WHAT TO WORK ON | The lines to reproduce run from the first one through the line containing "YBOX, XBOX = 25.9, -0.85". Reproduce them exactly.

EXTRACTED ENTRIES |
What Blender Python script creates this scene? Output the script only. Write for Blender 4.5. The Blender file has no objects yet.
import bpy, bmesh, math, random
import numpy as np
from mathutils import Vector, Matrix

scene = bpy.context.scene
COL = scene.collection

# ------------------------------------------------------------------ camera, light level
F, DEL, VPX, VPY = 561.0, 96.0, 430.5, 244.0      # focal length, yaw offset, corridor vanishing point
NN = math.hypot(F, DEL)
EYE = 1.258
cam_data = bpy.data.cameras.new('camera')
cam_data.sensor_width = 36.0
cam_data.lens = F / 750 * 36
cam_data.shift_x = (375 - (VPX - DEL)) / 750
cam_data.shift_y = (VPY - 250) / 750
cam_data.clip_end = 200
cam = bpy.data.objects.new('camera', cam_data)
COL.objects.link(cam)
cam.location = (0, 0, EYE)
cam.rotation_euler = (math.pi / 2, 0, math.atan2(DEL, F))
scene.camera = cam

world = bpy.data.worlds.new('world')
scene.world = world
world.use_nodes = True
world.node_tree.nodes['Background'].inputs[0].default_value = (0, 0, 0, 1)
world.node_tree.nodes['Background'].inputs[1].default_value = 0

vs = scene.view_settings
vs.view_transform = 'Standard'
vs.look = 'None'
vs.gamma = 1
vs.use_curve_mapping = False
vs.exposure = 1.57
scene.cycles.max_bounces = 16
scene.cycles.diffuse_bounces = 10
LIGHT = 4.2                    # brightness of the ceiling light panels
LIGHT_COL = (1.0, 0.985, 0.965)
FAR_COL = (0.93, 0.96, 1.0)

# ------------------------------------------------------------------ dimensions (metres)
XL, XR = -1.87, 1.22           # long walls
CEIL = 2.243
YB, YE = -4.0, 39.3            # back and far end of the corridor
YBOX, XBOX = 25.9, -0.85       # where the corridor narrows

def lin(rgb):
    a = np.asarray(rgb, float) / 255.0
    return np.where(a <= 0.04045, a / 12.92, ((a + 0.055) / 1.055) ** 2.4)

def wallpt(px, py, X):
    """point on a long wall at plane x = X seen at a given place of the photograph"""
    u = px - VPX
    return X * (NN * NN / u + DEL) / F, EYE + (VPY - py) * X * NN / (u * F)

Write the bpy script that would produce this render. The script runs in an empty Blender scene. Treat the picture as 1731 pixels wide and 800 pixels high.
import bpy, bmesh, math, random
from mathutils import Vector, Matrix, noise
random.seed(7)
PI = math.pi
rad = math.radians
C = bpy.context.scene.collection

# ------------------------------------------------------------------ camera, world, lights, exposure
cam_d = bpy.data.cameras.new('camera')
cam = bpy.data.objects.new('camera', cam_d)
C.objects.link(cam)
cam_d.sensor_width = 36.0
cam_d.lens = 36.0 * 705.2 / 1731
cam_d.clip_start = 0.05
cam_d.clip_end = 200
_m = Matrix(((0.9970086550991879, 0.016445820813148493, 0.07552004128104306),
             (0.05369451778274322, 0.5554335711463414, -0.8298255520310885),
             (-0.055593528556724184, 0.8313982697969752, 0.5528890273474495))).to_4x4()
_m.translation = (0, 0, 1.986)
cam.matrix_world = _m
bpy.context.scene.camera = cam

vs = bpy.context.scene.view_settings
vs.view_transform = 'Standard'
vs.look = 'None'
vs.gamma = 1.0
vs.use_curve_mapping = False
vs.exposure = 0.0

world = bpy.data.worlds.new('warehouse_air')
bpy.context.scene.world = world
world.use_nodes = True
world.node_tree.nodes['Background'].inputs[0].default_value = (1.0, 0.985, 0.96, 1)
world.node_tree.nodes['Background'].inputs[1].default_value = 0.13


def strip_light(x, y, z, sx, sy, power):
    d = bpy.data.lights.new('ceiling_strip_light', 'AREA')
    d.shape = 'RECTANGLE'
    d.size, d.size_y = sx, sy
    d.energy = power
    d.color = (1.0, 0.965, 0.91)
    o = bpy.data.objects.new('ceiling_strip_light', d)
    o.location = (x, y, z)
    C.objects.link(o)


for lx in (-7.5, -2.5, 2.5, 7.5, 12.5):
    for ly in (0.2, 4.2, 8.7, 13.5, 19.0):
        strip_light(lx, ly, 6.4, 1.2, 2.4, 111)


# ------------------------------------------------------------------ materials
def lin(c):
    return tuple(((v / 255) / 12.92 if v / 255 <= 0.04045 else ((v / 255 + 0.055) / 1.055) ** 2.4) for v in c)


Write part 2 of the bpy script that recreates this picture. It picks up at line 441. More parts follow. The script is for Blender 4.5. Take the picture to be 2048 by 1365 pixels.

COMPLETE RESPONSE |
What Blender Python script creates this scene? Output the script only. Write for Blender 4.5. The Blender file has no objects yet.
import bpy, bmesh, math, random
import numpy as np
from mathutils import Vector, Matrix

scene = bpy.context.scene
COL = scene.collection

# ------------------------------------------------------------------ camera, light level
F, DEL, VPX, VPY = 561.0, 96.0, 430.5, 244.0      # focal length, yaw offset, corridor vanishing point
NN = math.hypot(F, DEL)
EYE = 1.258
cam_data = bpy.data.cameras.new('camera')
cam_data.sensor_width = 36.0
cam_data.lens = F / 750 * 36
cam_data.shift_x = (375 - (VPX - DEL)) / 750
cam_data.shift_y = (VPY - 250) / 750
cam_data.clip_end = 200
cam = bpy.data.objects.new('camera', cam_data)
COL.objects.link(cam)
cam.location = (0, 0, EYE)
cam.rotation_euler = (math.pi / 2, 0, math.atan2(DEL, F))
scene.camera = cam

world = bpy.data.worlds.new('world')
scene.world = world
world.use_nodes = True
world.node_tree.nodes['Background'].inputs[0].default_value = (0, 0, 0, 1)
world.node_tree.nodes['Background'].inputs[1].default_value = 0

vs = scene.view_settings
vs.view_transform = 'Standard'
vs.look = 'None'
vs.gamma = 1
vs.use_curve_mapping = False
vs.exposure = 1.57
scene.cycles.max_bounces = 16
scene.cycles.diffuse_bounces = 10
LIGHT = 4.2                    # brightness of the ceiling light panels
LIGHT_COL = (1.0, 0.985, 0.965)
FAR_COL = (0.93, 0.96, 1.0)

# ------------------------------------------------------------------ dimensions (metres)
XL, XR = -1.87, 1.22           # long walls
CEIL = 2.243
YB, YE = -4.0, 39.3            # back and far end of the corridor
YBOX, XBOX = 25.9, -0.85       # where the corridor narrows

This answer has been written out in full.